Ancor peggio, se mai possibile, il quadro in casa 5 Stelle. Qui lo spaesamento è totale e non pare residuare altro, nella bocca di Di Maio, se non un’antipolitica, che ribalta non le bancarelle dei ricchi banchieri, ma i tavoli di lavoro degli umanisti del bel paese. Tutto pare rimesso, nemmeno più di giorno in giorno ma addirittura di momento in momento, a un’attualità prona all’uso perverso dei social e alla volgarità delle degenerazioni preelettoralistiche. Basti pensare alla proposta in atto sulla cancellazione della prescrizione del reato: ove nemmeno è chiaro quale sia l’idea che muove la pretesa pentastellata di riforma, se non il piegarsi ai più bassi istinti della rivincita sociale. La prescrizione, in realtà, appartiene al novero delle più alte conquiste della civiltà occidentale: essa trascrive quella che Calamandrei stigmatizzava nella dote principale del giudice, l’umiltà, ovvero nella coscienza dell’insufficienza del diritto e nell’opportunità di fissare positivamente termini legislativi al corso della giustizia. L’Etica e la Storia non dimenticano; ma l’esperienza giuridica sa di essere, come la vita dell’uomo, a termine. Dietro una procedura penale privata di confini cronologici opera lo spettro dello Stato assoluto, rivive quel nazionalismo che, non a caso, combatté lo Stato di diritto.

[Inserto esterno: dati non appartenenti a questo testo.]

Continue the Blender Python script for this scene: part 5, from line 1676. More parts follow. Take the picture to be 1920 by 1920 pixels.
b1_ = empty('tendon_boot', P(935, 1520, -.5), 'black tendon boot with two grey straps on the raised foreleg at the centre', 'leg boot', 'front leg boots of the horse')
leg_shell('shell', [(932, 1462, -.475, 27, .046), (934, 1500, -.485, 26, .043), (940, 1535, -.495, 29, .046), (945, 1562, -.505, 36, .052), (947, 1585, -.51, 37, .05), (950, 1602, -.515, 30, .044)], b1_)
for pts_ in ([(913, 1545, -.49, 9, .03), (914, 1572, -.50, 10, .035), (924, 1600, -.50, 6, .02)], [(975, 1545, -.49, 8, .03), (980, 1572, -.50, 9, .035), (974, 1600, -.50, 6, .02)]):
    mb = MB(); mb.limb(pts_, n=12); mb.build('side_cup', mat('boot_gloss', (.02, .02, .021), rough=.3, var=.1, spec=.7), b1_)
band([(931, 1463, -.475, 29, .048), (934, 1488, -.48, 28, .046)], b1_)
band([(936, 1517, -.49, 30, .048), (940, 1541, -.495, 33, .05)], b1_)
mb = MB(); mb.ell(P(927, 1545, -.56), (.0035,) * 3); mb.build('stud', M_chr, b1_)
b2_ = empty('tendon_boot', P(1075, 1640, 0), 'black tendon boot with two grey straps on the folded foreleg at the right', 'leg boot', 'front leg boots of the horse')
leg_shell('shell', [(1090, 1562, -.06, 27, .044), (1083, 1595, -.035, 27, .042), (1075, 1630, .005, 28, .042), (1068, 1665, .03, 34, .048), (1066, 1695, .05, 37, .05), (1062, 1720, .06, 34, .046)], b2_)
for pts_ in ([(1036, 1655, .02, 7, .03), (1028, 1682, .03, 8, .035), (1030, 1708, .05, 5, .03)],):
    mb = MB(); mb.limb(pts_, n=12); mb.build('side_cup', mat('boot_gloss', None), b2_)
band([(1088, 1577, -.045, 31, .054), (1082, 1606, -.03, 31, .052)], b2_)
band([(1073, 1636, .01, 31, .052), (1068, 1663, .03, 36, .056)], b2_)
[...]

Questa schizofrenia, questa dissociazione tra cultura e politica, tra civiltà e istituzioni giuridiche, è ben presente anche in quella che insiste nel presentarsi come forza di opposizione, ma non lo è più. Il Pd ha perso le sue radici socialiste, ha intrapreso una via berlusconiana in cui, sempre più al passare del tempo, si è accollato le sorti del dominio tecnocratico in atto. Basta pensare al salvataggio delle banche, all’abbandono della scuola pubblica e alla chiusura dei rubinetti del finanziamento delle arti e della ricerca. In Renzi e, se possibile ancor peggio, nei suoi, è palese non solo la collusione, ma anche l’appartenenza alle logiche e la condivisione delle movenze di quel mondo cattolico contro cui Gramsci e Salvemini, Gobetti e i Rosselli combatterono a viso aperto. Nulla in questo Pd anche pallidamente ricorda la lotta di Capitini per l’affermazione di un pensiero religioso lontano anni luce da quello che, nel secondo dopoguerra, portò Giuseppe Dossetti all’abbandono della Dc degasperiana e alle dimissioni da professore universitario. Tutto, viceversa, ricorda un habitat non laico, a fortissima impronta gesuitica.